Moving here, in with a girlfriend and in a cookie-cutter, impersonal apartment complex amidst suburban sprawl, definitely raised many worries for me given my recent time just outside of D.C. But I’ve been pleasantly surprised by the people around here (not at all pretentious like many of those in the “climbing the corporate/gov’t ladder” mentality of D.C.). And we have great views (chalk that up to Missoula and having a corner apartment).
Of course it helps immensely that Julie is sane (at least that’s what I tell her). Just kidding. She’s great. And most of the people I’ve lived with have been great and nearly all of the women I’ve dated have been great as well. Yet as my D.C. experience taught me: you’ve gotta be very careful who you shack up with.
In any case, being at Julie’s, 5 days and counting, has been wonderful. I have mostly behaved myself (above-mentioned mess and a bit of post-move moodiness aside) and all is well. And now I search on for the ideal Missoula pad, for what I had years ago on 5th and Walnut so close to the center of town but so quiet still. Do I move further from town, live more cheaply and enjoy the woods and solitude? Do I pay more for a small, sunny abode in the heart of downtown? Do I go in on a great house with a fellow philosophy friend and my Pali study-mate? I’m not good with such decisions.
As I remarked to Julie on the way home from a potluck tonight, “my father once had an impossible decision to make, to buy a car he didn’t really need for a great deal or to let it go… He simply couldn’t decide. Finally, he simply allowed my sister to toss a coin: heads he buys, tails he doesn’t. It was heads. He bought it. It sat in front of our home for several months before he gave the car to my aunt who, with a growing family, was incredibly grateful for the gift.” So, I thought, perhaps I should just toss a coin – heads I take a cute little studio, in the woods (sort of) at a great price and not far from town, tails I keep looking.
Results from that to come.
In the meantime, here are some photos from my recent trip home with Julie as we encountered amazing skies and an intense -often double- rainbow:* more photos available here
Buddhisty thoughts:
Don’t hold too tightly to your conceptions of what is, or what should be. Life has a way of throwing new difficulties – and new opportunities – your way. Be true to yourself. Know yourself. This is not an easy task, but knowing who you are is the greatest gift you could ever give yourself or to the world.

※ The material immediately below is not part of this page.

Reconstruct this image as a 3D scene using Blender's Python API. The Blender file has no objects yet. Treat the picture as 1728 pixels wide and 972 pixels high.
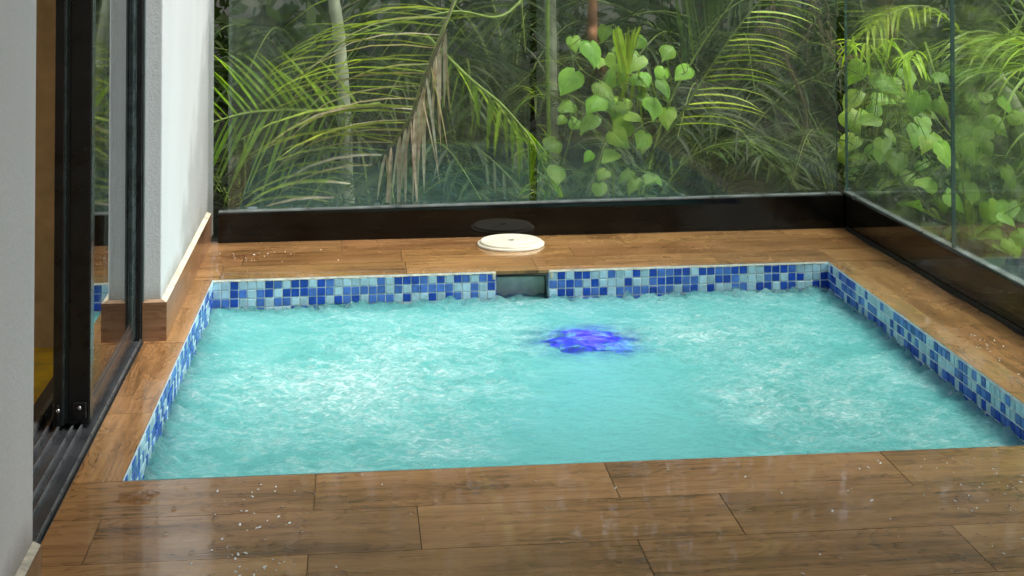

Do I want to live in isolation – better to write and focus my thoughts? Do I want to live in the hub of town – better to enjoy Missoula’s farmer’s market and so much more?
In truth I do not know. I don’t know what I want most out of the next year or so of my life. As such these are great questions. Perhaps it doesn’t matter. Life will give me challenges and new opportunities at both. Perhaps it really should be up to a coin toss or some other act of fate.
The most important thing for me now should not be comfort or enjoyment or community practices – it should be finishing my ph.d. work. In truth that is the path to teaching, where I can give back to the next generation of curious young minds. What I need best is solitude and space where I can work freely – messily and with abandon – where time can fly and temptations are far away.
Heads, I take the cute studio in the woods.